Chronique

Yeliz Trio

Wanderer

Karsten Hochapfel (cello), Mathieu Bélis (p), Thomas Ostrowiecki (d, elec, fx) + Daniel Zimmermann (tb), Matthieu Michel (fh).

Label / Distribution : Auto Productions

En conviant Karsten Hochapfel pour leur second album, les deux musiciens à l’origine du Yeliz Trio, le batteur et électronicien Thomas Ostrowiecki et le pianiste Mathieu Bélis ont fait le choix d’un univers riche et changeant. À la base du répertoire de Wanderer, toujours un attrait particulier pour un jazz qui se plaît à regarder du côté d’EST et des orchestrations autour d’un piano insistant et volubile (« Fury Road ») que le violoncelle nourrit de belles digressions. Il y a un bel équilibre au sein du trio, quelque chose qui s’est trouvé à l’occasion de ce second album, et l’approche généreuse d’Hochapfel n’y est pas étrangère. Qu’il soit en re-recording, ajoutant plusieurs voix sur « Beyond The Moor » ou que son archet traverse un brouillard électronique (« Danakil Depression »), il donne souvent la direction que les rythmiques d’Ostrowiecki habillent à merveille.

Le parti-pris très mélodique de Yeliz Trio laisse peu de place à l’errance et au silence, mais le trio parvient à nous faire voyager autrement ; à l’instar de « Docteur Jekyll et Mister Gray », Bélis qui joue très en avant, avec une main gauche puissante, sait emmener le violoncelle sur un terrain plus accidenté qui donne davantage d’espace. Même chose avec le morceau-titre « The Wanderer » où l’archet d’Hochapfel s’immisce dans une rythmique percluse d’électronique pour proposer un ailleurs plein de reliefs et de surprise. Le musicien d’Odeia connaît suffisamment les folklores, qu’ils soient imaginaires ou pas, pour infléchir une mécanique très huilée et lui donner un souffle nouveau.

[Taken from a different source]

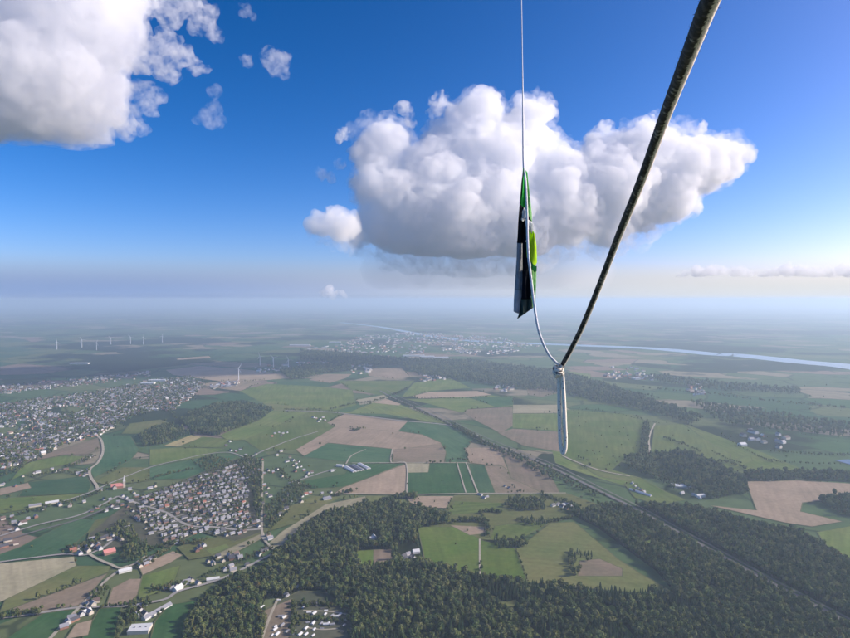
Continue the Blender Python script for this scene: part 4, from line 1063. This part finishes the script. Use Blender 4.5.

Bélis et Ostrowiecki sont d’ailleurs eux-mêmes très influencés par la sono mondiale, qu’elle soit africaine (subsaharienne ou non) pour le batteur, ou brésilienne ou indienne pour le pianiste. Leurs collaborations multiples, de Mano Solo à Souad Massi ont ouvert grandement leurs univers musicaux qui se révèlent dans cette approche très contemporaine au format chanson, échauffé par des cordes très incarnées qui en révèlent tout le charme.